[Request]:
Return exactly and only these lines: the first of the listing through the one containing "return (f(r /".
....
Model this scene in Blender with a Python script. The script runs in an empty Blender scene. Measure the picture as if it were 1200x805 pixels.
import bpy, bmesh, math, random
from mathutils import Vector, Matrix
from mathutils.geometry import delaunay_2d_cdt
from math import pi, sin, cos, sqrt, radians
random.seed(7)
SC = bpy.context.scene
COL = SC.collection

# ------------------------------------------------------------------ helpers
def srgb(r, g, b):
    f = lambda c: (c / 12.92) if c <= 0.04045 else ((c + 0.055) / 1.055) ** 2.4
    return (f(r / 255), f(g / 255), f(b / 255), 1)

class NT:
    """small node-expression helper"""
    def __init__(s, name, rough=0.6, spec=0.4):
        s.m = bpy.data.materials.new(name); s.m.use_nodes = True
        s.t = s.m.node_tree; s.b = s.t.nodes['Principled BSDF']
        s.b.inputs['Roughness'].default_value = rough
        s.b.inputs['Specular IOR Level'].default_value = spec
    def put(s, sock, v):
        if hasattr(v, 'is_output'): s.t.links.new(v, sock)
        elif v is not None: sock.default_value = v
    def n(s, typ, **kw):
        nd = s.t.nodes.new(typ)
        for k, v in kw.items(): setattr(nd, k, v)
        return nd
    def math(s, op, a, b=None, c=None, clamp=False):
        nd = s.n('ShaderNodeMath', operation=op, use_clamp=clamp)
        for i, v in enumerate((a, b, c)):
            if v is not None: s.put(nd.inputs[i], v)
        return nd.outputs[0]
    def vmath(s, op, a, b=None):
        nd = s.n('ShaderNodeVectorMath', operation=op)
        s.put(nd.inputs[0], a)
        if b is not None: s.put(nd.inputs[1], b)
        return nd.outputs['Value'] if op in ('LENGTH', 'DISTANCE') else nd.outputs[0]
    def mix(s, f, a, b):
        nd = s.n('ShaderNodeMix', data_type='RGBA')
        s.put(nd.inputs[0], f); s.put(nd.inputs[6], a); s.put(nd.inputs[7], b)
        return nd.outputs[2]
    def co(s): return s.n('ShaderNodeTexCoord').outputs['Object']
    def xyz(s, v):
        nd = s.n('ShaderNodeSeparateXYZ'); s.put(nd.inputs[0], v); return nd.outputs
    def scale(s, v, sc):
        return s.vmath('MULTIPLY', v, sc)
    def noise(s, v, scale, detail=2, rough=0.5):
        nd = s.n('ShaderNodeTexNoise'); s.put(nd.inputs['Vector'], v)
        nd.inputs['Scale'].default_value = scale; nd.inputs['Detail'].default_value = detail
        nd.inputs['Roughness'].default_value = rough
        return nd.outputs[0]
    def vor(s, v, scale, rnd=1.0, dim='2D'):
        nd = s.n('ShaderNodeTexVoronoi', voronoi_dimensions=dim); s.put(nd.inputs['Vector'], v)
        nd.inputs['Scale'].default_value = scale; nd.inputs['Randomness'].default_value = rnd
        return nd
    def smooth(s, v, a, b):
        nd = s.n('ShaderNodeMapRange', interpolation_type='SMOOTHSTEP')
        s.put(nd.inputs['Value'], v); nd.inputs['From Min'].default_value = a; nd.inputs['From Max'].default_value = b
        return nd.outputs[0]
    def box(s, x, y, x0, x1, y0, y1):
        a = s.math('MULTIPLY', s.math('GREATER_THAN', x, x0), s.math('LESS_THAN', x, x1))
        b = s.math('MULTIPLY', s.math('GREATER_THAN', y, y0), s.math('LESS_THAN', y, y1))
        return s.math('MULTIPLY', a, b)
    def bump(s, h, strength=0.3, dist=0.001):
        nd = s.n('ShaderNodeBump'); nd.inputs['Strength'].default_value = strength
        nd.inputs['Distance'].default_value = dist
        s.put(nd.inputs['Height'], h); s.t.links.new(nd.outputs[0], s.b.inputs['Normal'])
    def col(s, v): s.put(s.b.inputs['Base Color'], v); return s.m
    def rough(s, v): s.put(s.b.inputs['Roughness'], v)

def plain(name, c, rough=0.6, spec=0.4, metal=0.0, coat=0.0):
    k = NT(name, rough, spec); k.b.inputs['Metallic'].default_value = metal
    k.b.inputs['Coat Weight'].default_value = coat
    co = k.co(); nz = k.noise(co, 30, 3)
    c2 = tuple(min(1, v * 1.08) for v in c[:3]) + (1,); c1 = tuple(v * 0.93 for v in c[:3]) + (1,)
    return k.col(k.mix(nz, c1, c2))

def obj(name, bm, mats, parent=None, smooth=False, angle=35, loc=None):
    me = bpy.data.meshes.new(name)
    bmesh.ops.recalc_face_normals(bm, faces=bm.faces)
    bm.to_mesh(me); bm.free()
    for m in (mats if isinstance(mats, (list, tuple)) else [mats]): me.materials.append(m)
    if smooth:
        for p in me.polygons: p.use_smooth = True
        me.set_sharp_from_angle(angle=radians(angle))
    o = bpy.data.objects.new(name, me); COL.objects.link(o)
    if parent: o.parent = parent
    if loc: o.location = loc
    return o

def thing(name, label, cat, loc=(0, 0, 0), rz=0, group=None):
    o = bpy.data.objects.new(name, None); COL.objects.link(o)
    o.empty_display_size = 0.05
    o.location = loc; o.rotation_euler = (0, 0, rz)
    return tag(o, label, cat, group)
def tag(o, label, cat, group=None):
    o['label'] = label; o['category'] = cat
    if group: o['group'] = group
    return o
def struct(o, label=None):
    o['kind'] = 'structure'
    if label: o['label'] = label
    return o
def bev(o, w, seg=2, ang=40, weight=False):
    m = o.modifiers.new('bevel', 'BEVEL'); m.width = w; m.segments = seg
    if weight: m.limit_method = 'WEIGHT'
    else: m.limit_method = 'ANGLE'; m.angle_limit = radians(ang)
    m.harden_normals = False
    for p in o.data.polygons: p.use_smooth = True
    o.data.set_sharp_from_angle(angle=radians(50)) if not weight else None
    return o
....
[Output]:
Model this scene in Blender with a Python script. The script runs in an empty Blender scene. Measure the picture as if it were 1200x805 pixels.
import bpy, bmesh, math, random
from mathutils import Vector, Matrix
from mathutils.geometry import delaunay_2d_cdt
from math import pi, sin, cos, sqrt, radians
random.seed(7)
SC = bpy.context.scene
COL = SC.collection

# ------------------------------------------------------------------ helpers
def srgb(r, g, b):
    f = lambda c: (c / 12.92) if c <= 0.04045 else ((c + 0.055) / 1.055) ** 2.4
    return (f(r / 255), f(g / 255), f(b / 255), 1)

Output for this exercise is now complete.